ALMOST HALF of human resources and workplace relations professionals approve of the proposed changes to Australia’s unfair dismissal regime, according to a recent Deacons survey.Forty-nine per…

ALMOST HALF of human resources and workplace relations professionals approve of the proposed changes to Australia’s unfair dismissal regime, according to a recent Deacons survey.

Forty-nine per cent of respondents to Deacons “Workplace Pulse”were in favour of the proposed new procedures, while a further 22 per cent of respondents remained unsure.

The Federal Government is proposing to overhaul the unfair dismissal regime in an effort to speed up the process of claims through the system. Under the current regime, parties first attend a compulsory reconciliation and, failing success there, will move onto a formal hearing at the Industrial Relations Commission. Parties at the hearing have the right to legal representation, can call and cross-examine witnesses and make submissions.
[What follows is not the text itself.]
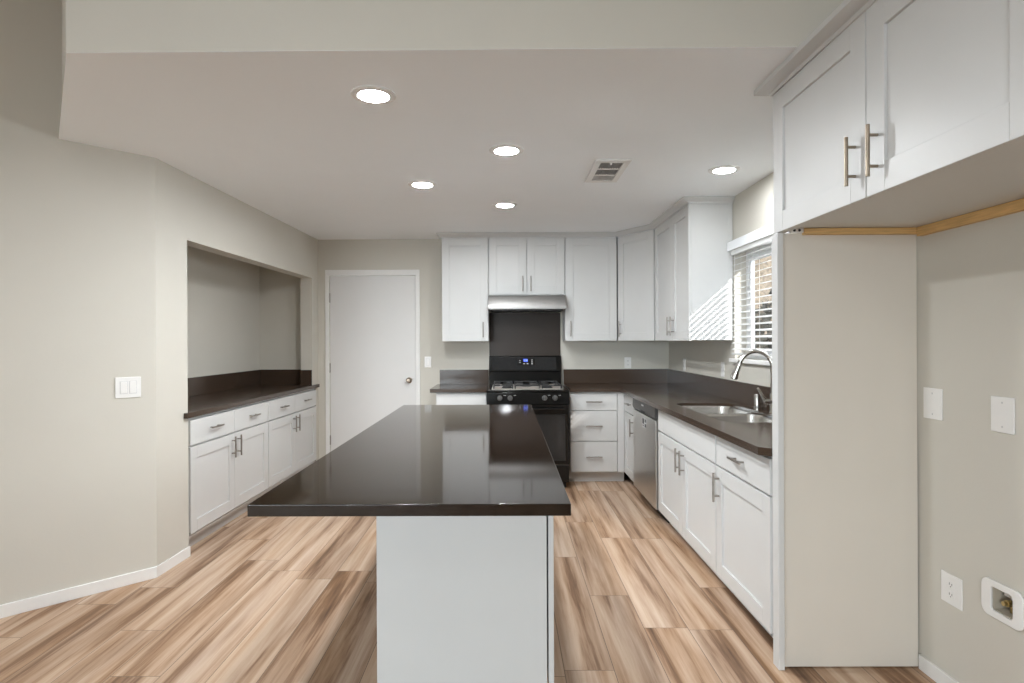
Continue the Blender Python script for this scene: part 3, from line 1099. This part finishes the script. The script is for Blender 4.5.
t = thing('window_blind', 'white horizontal slat blind hanging in the sink window', 'blind', (XW-.016, 3.91, WZ1))
O_ = Vector((XW-.016, 3.91, WZ1))
va, vb = WY0-.012-O_.y, WY1+.016-O_.y
MB().prism([(-.036, va), (-.036, vb), (.0155, vb), (.0155, vb-.008), (-.027, vb-.008), (-.027, va+.008), (.0155, va+.008), (.0155, va)], .006, .074, XY).build('valance', M['vinyl'], t, bevel=.002)
MB().box(-.025, .012, WY0-.004-O_.y, WY1-.030-O_.y, -.030, .004).build('head_rail', M['blind'], t)
sy = WY1-WY0-.06
slat_me = None
zs = []
z = -.060
while z > -(WZ1-WZ0)+.055:
    zs.append(z)
    z -= .0445
tilt = math.radians(16)
for i, z in enumerate(zs):
    if slat_me is None:
        b = MB()
        P0, P1 = [], []
        prof = [(-.0240, -.0012), (0, .0018), (.0240, -.0012), (.0240, .0014), (0, .0044), (-.0240, .0014)]
        for x, zz in prof:
            xr = x*math.cos(tilt)-zz*math.sin(tilt)
            zr = x*math.sin(tilt)+zz*math.cos(tilt)
            P0.append((xr, -sy/2, zr))
            P1.append((xr, sy/2, zr))
        o = b.loft([P0, P1]).build('slat', M['blind'], t)
        slat_me = o.data
    else:
        o = bpy.data.objects.new('slat', slat_me)
        C.objects.link(o)
        o.parent = t
    o.location = (0, 0, z)
MB().box(-.024, .024, -sy/2, sy/2, zs[-1]-.045, zs[-1]-.030).build('bottom_rail', M['blind'], t, bevel=.002)
for y in (3.42, 3.78, 4.10, 4.42):
    b = MB()
    for x in (-.0262, .0262):
        b.tube([(x*.94, y-O_.y, -.030), (x*.94, y-O_.y, zs[-1]-.03)], .0012, 6)
    b.build('ladder_cord', M['cord'], t)

# outside the window
struct(MB().box(1.95, 9.0, -6, 12, -.2, -.1).build('ground', M['earth']), 'pale concrete ground outside the sink window', 'ground')
struct(MB().box(1.89, 7.5, 6.85, 7.0, -.1, 4.2).build('wall_outside', M['stucco']), 'rough tan stucco house wall seen through the window', 'wall')
struct(MB().box(1.89, 2.02, 3.10, 3.24, -.1, 2.56).build('wall_sun_block', M['stucco']), 'unseen added wall limiting the sun at the sink window', 'wall')  # added out of view to block part of the sun
sh = thing('shrub_standin', 'added bush standing in for an unclear dark shape on the tan stucco wall, seen through the blind', 'shrub_standin', (3.05, 6.35, -.1))  # bush put in for a dark shape of unclear origin
b = MB()
random.seed(11)
for k in range(900):
    a, u_ = random.random()*2*PI, random.random()
    zc = .35+1.75*u_
    rmax = .52*math.sin(PI*min(1, .18+.80*u_))**.6
    rr = rmax*math.sqrt(random.random())
    c = Vector((rr*math.cos(a)*1.15, rr*math.sin(a)*.75, zc))
    d1 = Vector((random.gauss(0, 1), random.gauss(0, 1), random.gauss(0, 1))).normalized()
    d2 = d1.orthogonal().normalized()
    L_, w_ = .075, .032
    vv = [b.bm.verts.new(c+d1*L_), b.bm.verts.new(c+d2*w_), b.bm.verts.new(c-d1*L_), b.bm.verts.new(c-d2*w_)]
    b.bm.faces.new(vv)
b.build('foliage', M['leaf'], sh)
b = MB()
for k in range(5):
    a = 2*PI*k/5
    b.tube([(.03*math.cos(a), .03*math.sin(a), 0), (.10*math.cos(a), .08*math.sin(a), .6), (.26*math.cos(a), .18*math.sin(a), 1.5)], [.022, .016, .007], 8)
b.build('stem', M['bark'], sh)


# ------------------------------------------------------------------ wall plates (local frame: x right, y into wall, z up)
def plate(name, label, cat, loc, rotz, w=.072, h=.117, group=None):
    t = thing(name, label, cat, loc, rotz, group)
    MB().box(-w/2, w/2, -.006, -.0006, -h/2, h/2).build('cover_plate', M['plate'], t, bevel=.002)
    return t


def screws(t, zs_, x=0.):
    b = MB()
    for z in zs_:
        b.lathe([(0, 0), (.0035, 0), (.003, .0012), (0, .0014)], (x, -.006, z), (0, -1, 0), 10)
    b.build('screw', M['ventl'], t)


def rocker(t, x=0.):
    b = MB()
    b.box(x-.0165, x+.0165, -.0085, -.0058, -.033, .033)
    o = b.build('rocker', M['plate'], t, bevel=.0015)
    f = MB()
    f.prism(rrect(x-.0195, x+.0195, -.036, .036, .001, 1), -.0064, -.0058, XZ, holes=[rrect(x-.017, x+.017, -.0335, .0335, .001, 1)])
    f.build('rocker_frame', M['ventl'], t)
    return o


def outlet_face(t, x=0., face=True):
    for z in (-.0195, .0195):
        o = MB().prism(rrect(x-.017, x+.017, z-.0145, z+.0145, .012, 5), -.0075, -.0058, XZ).build('receptacle', M['plate'], t)
        b = MB()
        b.box(x-.0075, x-.0055, -.0080, -.0074, z-.002, z+.007)
        b.box(x+.0055, x+.0075, -.0080, -.0074, z-.002, z+.006)
        b.lathe([(0, 0), (.0022, 0), (.0022, .0006), (0, .0006)], (x, -.0074, z-.0075), (0, -1, 0), 8)
        b.build('slot', M['plate_slot'], o)


p = DW_(.144)
t = plate('light_switch', 'white double rocker switch on the angled left wall', 'light switch', (p.x, p.y, 1.12), math.atan2(-DT.y, -DT.x), w=.128)
rocker(t, -.023)
rocker(t, .023)
t = plate('light_switch', 'white single rocker switch on the back wall between door and range', 'light switch', (-.826, D, 1.149), 0)
rocker(t)
t = plate('wall_outlet', 'white outlet on the back wall right of the range under the cabinets', 'outlet', (1.297, D, 1.132), 0)
outlet_face(t)
t = plate('wall_outlet', 'white outlet on the right wall in the corner under the wall cabinet', 'outlet', (XW, 5.79, 1.135), ROT_R)
outlet_face(t)
t = plate('light_switch', 'white rocker switch on the right wall left of the window', 'light switch', (XW, 4.77, 1.138), ROT_R)
rocker(t)
t = plate('blank_plate', 'blank white wall plate close to the end panel in the alcove', 'wall plate', (XW, 2.428, 1.115), ROT_R, w=.104, h=.125, group='blank plates in the alcove')
screws(t, (-.042, .042))
t = plate('blank_plate', 'blank white wall plate at the right edge of the alcove wall', 'wall plate', (XW, 2.088, 1.112), ROT_R, w=.098, h=.125, group='blank plates in the alcove')
screws(t, (-.042, .042))
t = plate('wall_outlet', 'white outlet low on the alcove wall beside the water box', 'outlet', (XW, 2.330, .402), ROT_R, w=.108, h=.118)
outlet_face(t)

t = thing('water_supply_box', 'white recessed ice maker water box low on the alcove wall', 'supply box', (XW, 2.091, .456), ROT_R)
MB().prism(rrect(-.088, .088, -.066, .066, .030, 6), -.010, -.0006, XZ, holes=[rrect(-.046, .046, -.0415, .0415, .010, 4)]).build('flange', M['plate'], t, bevel=.003)
b = MB()
b.box(-.0455, .0455, .078, .081, -.041, .041)
b.box(-.0455, -.0435, -.0005, .078, -.041, .041)
b.box(.0435, .0455, -.0005, .078, -.041, .041)
b.box(-.0435, .0435, -.0005, .078, -.041, -.039)
b.box(-.0435, .0435, -.0005, .078, .039, .041)
b.build('recess', M['box_in'], t)
b = MB()
b.tube([(-.008, .040, -.0388), (-.008, .040, -.008)], .009, 12)
b.tube([(-.008, .074, -.006), (-.008, .016, -.006)], .012, 14)
b.tube([(-.008, .016, -.006), (-.008, .004, -.006)], .008, 12)
b.build('valve', M['brass'], t, label='brass water valve')
b = MB().tube([(-.008, .040, .0062), (-.008, .040, .014)], .007, 10)
b.box(-.032, .020, .028, .050, .0135, .022)
b.build('valve_handle', M['plate'], t, label='white valve lever')

# ------------------------------------------------------------------ ceiling lights and vent
LIGHTS = [(-.573, 2.611, 'round recessed ceiling light nearest the camera at the upper left'),
          (-.567, 4.112, 'round recessed ceiling light at the left, farther back than the nearest one'),
          (.010, 3.383, 'round recessed ceiling light in the middle row just left of the vent'),
          (.001, 4.753, 'round recessed ceiling light farthest back, in front of the range'),
          (1.392, 3.80, 'round recessed ceiling light at the right above the sink')]
LIVING_FILL = [(-2.3, -.7, 'added fill light in the high living area ceiling, front left'),  # lamps added out of view to brighten the foreground
          (-1.2, .0, 'added fill light in the high living area ceiling, front right'),
          (-2.5, -2.2, 'added fill light in the high living area ceiling, rear left'),
          (-1.0, -2.4, 'added fill light in the high living area ceiling, rear right')]
for x, y, lab in LIGHTS + LIVING_FILL:
    high = lab.find('high living') > 0
    t = thing('recessed_light', lab, 'ceiling light', (x, y, HIGH if high else CEIL), 0, 'added fill lights in the high ceiling' if high else 'recessed ceiling lights')
    MB().lathe([(.066, -.0008), (.098, -.0008), (.0975, -.004), (.088, -.0075), (.069, -.0095), (.066, -.008), (.066, -.0008)], seg=40).build('trim_ring', M['trim'], t)
    MB().lathe([(0, -.0012), (.0655, -.0012), (.0655, -.0060), (.03, -.0066), (0, -.0068)], seg=32).build('lens', M['lens_fill' if high else ('lens_sink' if x > 1 else 'lens_back' if y > 4.5 else 'lens')], t, label='glowing lens')

t = thing('ceiling_vent', 'white rectangular ceiling air vent with dark louvers', 'vent', (.650, 3.812, CEIL), 0)
vx, vy = .108, .248
MB().prism([(-vx, -vy), (vx, -vy), (vx, vy), (-vx, vy)], -.010, -.0008, XY,
           holes=[[(-.068, a), (.068, a), (.068, b_), (-.068, b_)] for a, b_ in ((-.195, -.075), (-.055, .065), (.085, .205))]).build('frame', M['trim'], t, bevel=.003)
for (a, b_, m_) in ((-.195, -.075, 'vent'), (-.055, .065, 'vent'), (.085, .205, 'ventl')):
    b = MB()
    b.box(-.0675, .0675, a+.0005, b_-.0005, -.0030, -.0010)
    n_ = 9
    for k in range(n_):
        x = -.060+.120*k/(n_-1)
        b.box(x-.0018, x+.0018, a+.0005, b_-.0005, -.0085, -.0030)
    b.build('louver', M[m_], t)
MB().box(-.012, -.006, -.215, -.200, -.022, -.010).build('lever', M['trim'], t)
However, under the proposed new system, which is scheduled to be released in a bill this year, unfair dismissal will be brought into the domain of a new body — Fair Work Australia. Parties will attend just one, less formal, hearing in which a public official will try to simultaneously mediate and determine the claim.
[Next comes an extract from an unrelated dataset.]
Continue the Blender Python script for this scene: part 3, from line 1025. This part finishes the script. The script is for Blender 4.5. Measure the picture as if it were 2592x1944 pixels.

“This is where it gets very interesting — where we get something that’s quite different from the operation of legal processes as we’ve traditionally understood it,” said Deacons partner David Cross.

“You’re going to have this meeting where everything is basically up for grabs — where the official will be trying to encourage the parties to meet on common ground, and at the same time, form views about which set of facts is more likely to be plausible. And this is done on a basis that doesn’t involve people giving evidence in some formalised way.”
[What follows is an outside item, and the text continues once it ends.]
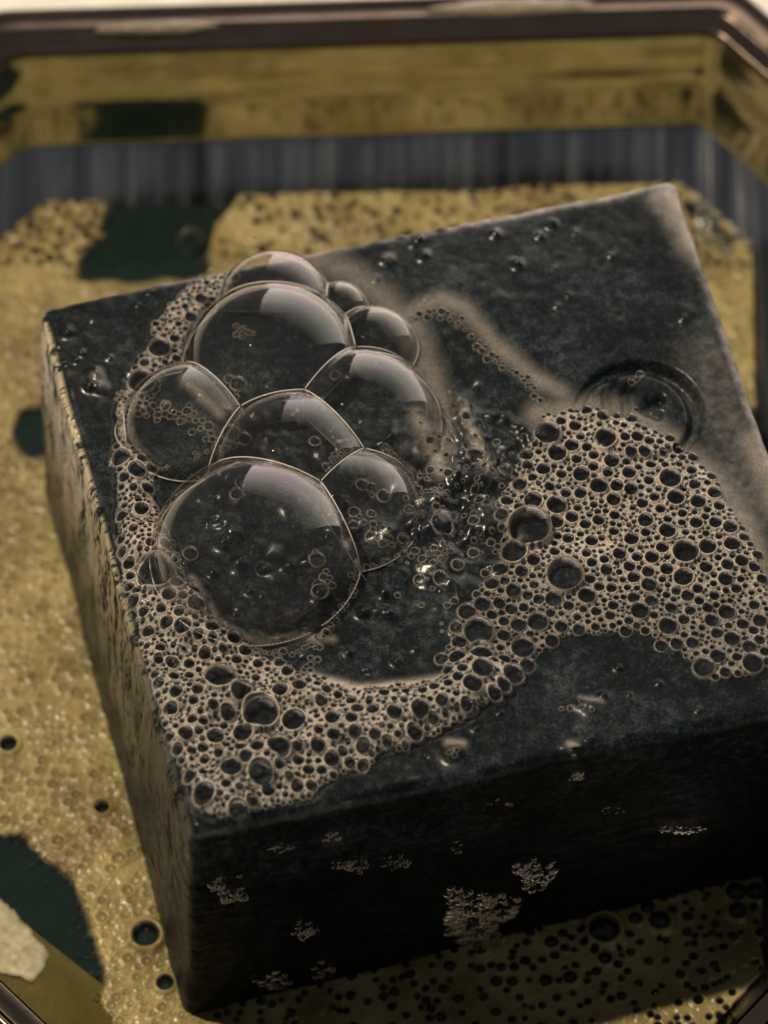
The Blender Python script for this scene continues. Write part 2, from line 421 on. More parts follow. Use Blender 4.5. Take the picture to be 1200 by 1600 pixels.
class FastPack:
    """Same, but tests candidates against a raster of the free distance: fast for thousands."""
    def __init__(s, x0, y0, x1, y1, step):
        s.x0, s.y0, s.st = x0, y0, step
        s.nx, s.ny = int((x1-x0)/step) + 2, int((y1-y0)/step) + 2
        s.free = np.full((s.nx, s.ny), 9.0, np.float32); s.b = []
        s.gx = x0 + np.arange(s.nx) * step; s.gy = y0 + np.arange(s.ny) * step
    def add(s, x, y, r, reach=.14):
        s.b.append((x, y, r)); W = r + reach
        i0, i1 = max(0, int((x-W-s.x0)/s.st)), min(s.nx, int((x+W-s.x0)/s.st) + 2)
        j0, j1 = max(0, int((y-W-s.y0)/s.st)), min(s.ny, int((y+W-s.y0)/s.st) + 2)
        if i1 <= i0 or j1 <= j0: return
        d = np.hypot(s.gx[i0:i1, None] - x, s.gy[None, j0:j1] - y) - r
        np.minimum(s.free[i0:i1, j0:j1], d, out=s.free[i0:i1, j0:j1])
    def at(s, x, y):
        i, j = int((x-s.x0)/s.st + .5), int((y-s.y0)/s.st + .5)
        return s.free[i, j] if 0 <= i < s.nx and 0 <= j < s.ny else -1
    def fill(s, prob, r0, r1, tries, overlap=.92):
        """prob: raster 0..1 of where bubbles of this class may sit."""
        pf = prob.ravel() / prob.sum(); idx = rng.choice(pf.size, tries, p=pf)
        for k in idx:
            i, j = divmod(int(k), s.ny); r = r0 + (r1 - r0) * rng.random() ** 1.6
            fr = s.free[i, j]
            if fr > r * overlap: s.add(s.gx[i] + rng.uniform(-.5,.5)*s.st, s.gy[j] + rng.uniform(-.5,.5)*s.st, min(r, max(fr, r*overlap)))

def join_shells(name, bubbles, mat, label=None, cat=None, zfun=None, sink=.25, seed=1, lod=1):
    cos, fcs, base = [], [], 0
    for (x, y, r, z) in bubbles:
        c, f = (DC_MID, DF_MID) if r > .035 * lod else (DC_SML, DF_SML)
        cos.append(c * r + (x, y, z)); fcs.append(f + base); base += len(c)
    me = mesh_np(name, np.concatenate(cos), np.concatenate(fcs))
    return link(name, me, mat)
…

According to Cross, one of the biggest issues with this new system is that parties won’t be able to call witnesses and cross-examine evidence.

“One of the main concerns that people could have about this is how on earth is this [official] meant to come up with a final and binding determination when the only people who are in front of the official are the parties?” Cross said.

“The emphasis is apparently going to be on saving time, but … you’ve got to be careful about how you save time lest you finish up making it extraordinarily difficult for the person to arrive at a decision that’s going to command some level of respect and legitimacy.”

Another concern Cross has is that parties won’t have the right to legal representation; a proposal which he believes is aimed at reducing the time and complexity of the hearings.

“I think the interesting thing about this is that the prevailing assumption seems to be that if you involve lawyers, all you get is delay and technicality,” he said.

“Some would argue that presents an unfairly malign view of what it is that lawyers do, because … lawyers are also capable of narrowing the issues and putting some kind of shape on it. [This] is particularly important in a jurisdiction where what’s being judged is fairness — a notoriously wide concept at the best of times.”

Cross said that he was surprised at the level of support for the proposed changes that was demonstrated by the results of the Workplace Pulse.

“Personally I was interested that the figure was as high as [49 per cent]. And the people who completed the survey know a fair bit about what the system will look like — and certainly the fact that it’s going to be a radical departure from the current system was not lost on them” he said.

“I suppose the conclusion I drew from that was that people have the view that the present system of arbitration is longer than it should be and a bit unwieldy.”